The prevalence of domestic violence in society at large is also a major theme in the media reports of Peterson’s child abuse. Almost from the moment he was indicted, Peterson’s legal team, led by Russell “Rusty” Harden, a Texas attorney with an established track record of winning favorable verdicts for athletes, employed the strategy of attributing Peterson’s actions to the situational factor that he was disciplined in the same manner as a child. The media ran with it, from USA Today to CBS News to Time Magazine. One typical example is from the Los Angeles Times, which quotes Peterson from the first public remarks since his arrest: “I have to live with the fact that when I disciplined my son the way I was disciplined as a child, I caused an injury that I never intended or thought would happen …. My goal is always to teach my son right from wrong and that’s what I tried to do that day” (Schilken). This strategy serves two important functions in terms of media framing of domestic violence in the NFL. First, it situates domestic violence as outside the confines of the NFL and relocates it in Peterson’s upbringing.
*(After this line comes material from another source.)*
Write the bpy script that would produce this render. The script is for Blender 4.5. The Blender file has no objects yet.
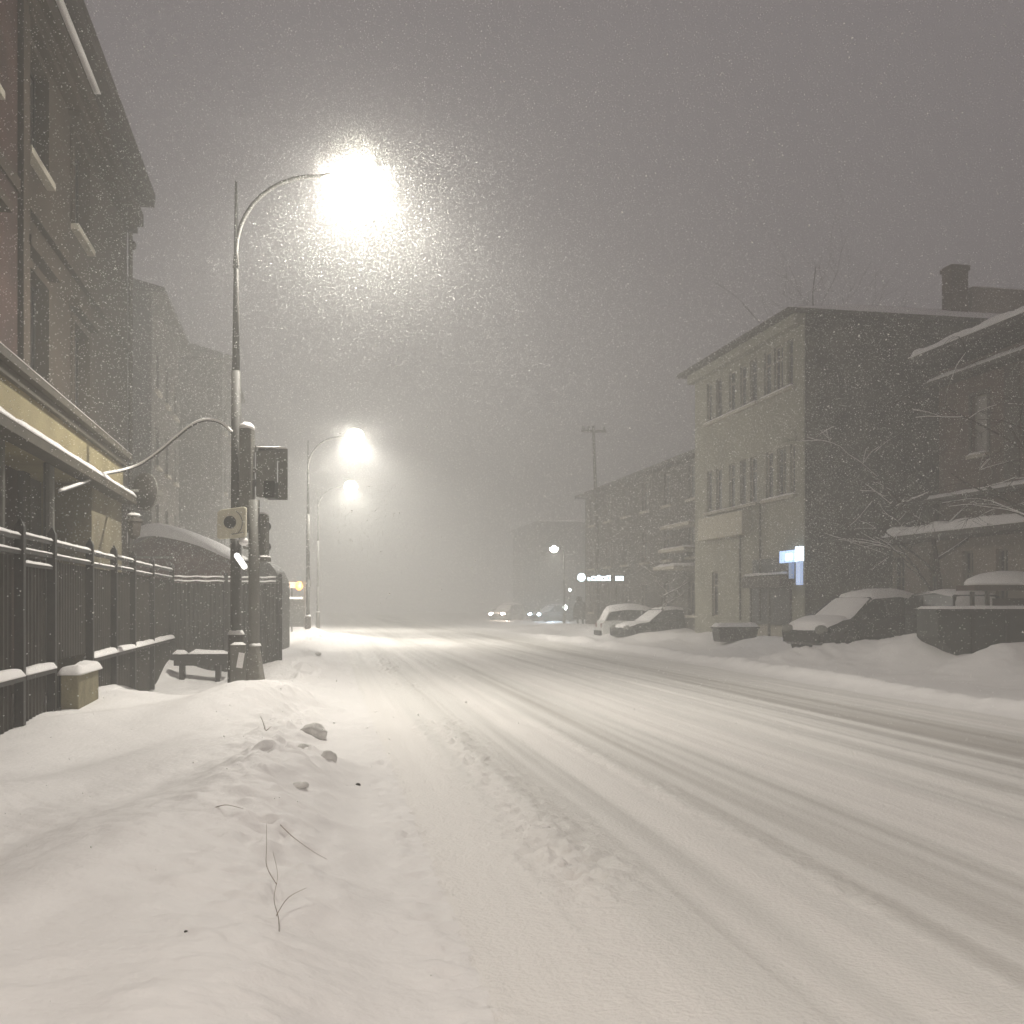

Second, because this strategy implies that he did not know any better than to beat a four- year-old with a switch, it at least partially exonerates Peterson from responsibility for his own intentional actions and suggests that he is a loving parent concerned with teaching his child right from wrong and developing a productive father/son relationship. In addition to framing domestic violence as an NFL problem, the media’s coverage of the Rice, Hardy, and Peterson cases employed another dominant frame by focusing on domestic violence as a relational problem.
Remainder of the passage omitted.